Growers involved with the trial can apply for a $40 rebate for each hectare sprayed to cover the cost of Ethephon for up to 1,000 hectares per ABN.
A technical factsheet to inform growers wishing to participate in this trial has been developed by SARDI and the Australian Wine Research Institute, which covers application rates, timing, and considerations for vineyard management.
It also outlines the potential risks and knowledge gaps involved in trialling this method.
Given an approximate cost of $2,500 per hectare to manage red wine grapes, an inexpensive and temporary method to reduce production is a valuable vineyard management option as an alternative to removing vines – and allowing growers time to make good business decisions.
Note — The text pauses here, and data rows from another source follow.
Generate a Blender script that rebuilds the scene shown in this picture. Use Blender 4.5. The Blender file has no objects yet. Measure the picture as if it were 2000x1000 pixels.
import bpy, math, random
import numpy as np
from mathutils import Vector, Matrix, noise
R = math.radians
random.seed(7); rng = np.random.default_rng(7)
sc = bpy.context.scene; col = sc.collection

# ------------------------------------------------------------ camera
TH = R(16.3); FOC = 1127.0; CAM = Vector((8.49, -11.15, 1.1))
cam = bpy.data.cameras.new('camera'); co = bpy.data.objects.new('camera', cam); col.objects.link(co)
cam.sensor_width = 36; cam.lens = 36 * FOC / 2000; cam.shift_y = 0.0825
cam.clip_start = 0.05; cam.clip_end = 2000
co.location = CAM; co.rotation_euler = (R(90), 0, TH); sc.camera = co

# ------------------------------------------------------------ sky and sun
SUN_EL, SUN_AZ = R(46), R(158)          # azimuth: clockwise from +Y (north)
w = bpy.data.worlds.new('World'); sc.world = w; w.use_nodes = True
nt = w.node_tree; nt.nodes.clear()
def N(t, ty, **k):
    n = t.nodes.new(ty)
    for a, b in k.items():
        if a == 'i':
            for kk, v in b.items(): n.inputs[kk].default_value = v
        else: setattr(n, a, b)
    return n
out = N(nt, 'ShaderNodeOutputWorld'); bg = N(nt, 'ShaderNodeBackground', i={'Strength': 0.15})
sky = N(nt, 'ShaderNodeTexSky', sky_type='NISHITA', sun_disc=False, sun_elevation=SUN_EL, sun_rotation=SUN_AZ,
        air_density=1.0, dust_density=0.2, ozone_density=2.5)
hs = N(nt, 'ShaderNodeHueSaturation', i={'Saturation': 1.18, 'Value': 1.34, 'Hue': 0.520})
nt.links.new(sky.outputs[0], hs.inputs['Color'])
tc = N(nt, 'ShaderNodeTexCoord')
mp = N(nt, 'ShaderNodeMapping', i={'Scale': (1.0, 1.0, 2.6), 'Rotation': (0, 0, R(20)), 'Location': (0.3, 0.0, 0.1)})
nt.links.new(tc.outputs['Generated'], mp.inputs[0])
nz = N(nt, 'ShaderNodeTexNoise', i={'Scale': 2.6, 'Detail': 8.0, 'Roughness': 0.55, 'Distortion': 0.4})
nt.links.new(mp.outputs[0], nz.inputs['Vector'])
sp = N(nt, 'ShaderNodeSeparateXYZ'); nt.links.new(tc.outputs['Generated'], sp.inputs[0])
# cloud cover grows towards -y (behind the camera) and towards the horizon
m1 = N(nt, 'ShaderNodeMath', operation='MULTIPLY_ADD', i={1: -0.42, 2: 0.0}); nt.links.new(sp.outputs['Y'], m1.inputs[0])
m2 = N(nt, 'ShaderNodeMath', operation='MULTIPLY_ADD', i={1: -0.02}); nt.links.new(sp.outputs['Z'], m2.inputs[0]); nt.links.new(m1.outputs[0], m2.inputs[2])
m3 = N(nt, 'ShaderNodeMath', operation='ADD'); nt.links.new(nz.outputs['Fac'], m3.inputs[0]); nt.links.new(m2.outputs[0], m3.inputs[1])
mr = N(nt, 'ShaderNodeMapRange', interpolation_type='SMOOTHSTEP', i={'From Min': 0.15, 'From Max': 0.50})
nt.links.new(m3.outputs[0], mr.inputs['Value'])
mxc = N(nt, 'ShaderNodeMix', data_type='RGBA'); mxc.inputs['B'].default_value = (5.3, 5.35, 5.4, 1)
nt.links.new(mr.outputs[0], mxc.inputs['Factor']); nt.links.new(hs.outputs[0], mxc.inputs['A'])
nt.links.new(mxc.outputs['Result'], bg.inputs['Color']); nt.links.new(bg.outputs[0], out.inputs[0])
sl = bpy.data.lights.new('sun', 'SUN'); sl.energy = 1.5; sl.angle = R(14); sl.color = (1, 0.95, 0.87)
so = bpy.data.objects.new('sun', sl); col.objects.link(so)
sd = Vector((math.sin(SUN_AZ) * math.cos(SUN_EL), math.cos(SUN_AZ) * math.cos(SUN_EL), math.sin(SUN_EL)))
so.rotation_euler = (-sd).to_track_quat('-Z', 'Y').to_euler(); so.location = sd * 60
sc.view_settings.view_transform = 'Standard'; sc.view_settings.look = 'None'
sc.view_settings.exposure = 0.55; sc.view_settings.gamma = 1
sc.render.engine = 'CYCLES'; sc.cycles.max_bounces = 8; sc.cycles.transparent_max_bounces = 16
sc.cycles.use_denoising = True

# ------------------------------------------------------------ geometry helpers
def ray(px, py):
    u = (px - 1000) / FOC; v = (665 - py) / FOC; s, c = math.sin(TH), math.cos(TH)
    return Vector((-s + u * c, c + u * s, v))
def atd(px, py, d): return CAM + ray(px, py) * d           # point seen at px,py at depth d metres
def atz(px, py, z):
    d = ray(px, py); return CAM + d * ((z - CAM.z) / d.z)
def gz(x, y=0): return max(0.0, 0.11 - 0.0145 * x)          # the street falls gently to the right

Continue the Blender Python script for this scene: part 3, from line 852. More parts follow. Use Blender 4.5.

This rebate is in addition to additional support rolled out to the wine sector in 2024, which has also included a $1.85 million package to re-engage with China, a $3.5 million long-term viability support package for the grape and wine sector from the Federal Labor Government, up to $1,500 direct financial support for red wine grape growers through the Rural Business Support Relief fund, $260,000 towards support for grape growers to investigate diversification options, $50,000 for community events focusing on mental health and wellbeing, and additional funds in the recent State Budget directed towards financial planning and counselling for producers.
For more information on the vineyard resting trial and to apply, visit: pir.sa.gov.au/vineyard-resting.
As put by Clare Scriven
We are very fortunate to have SARDI continuously undertaking world-class research, and the extremely positive research outcomes shows that Ethephon can have a real and meaningful impact in reducing the costs of red wine grape growers.
I have heard extensively from red wine grape growers in the Riverland and across South Australia of their concerns with managing their vineyards in the face of oversupply and I encourage them to look at this vineyard resting trial and rebate to reduce those costs.
Importantly, the research undertaken here has shown crops bounce back in the following season with no residue detected, so they can apply Ethephon with confidence.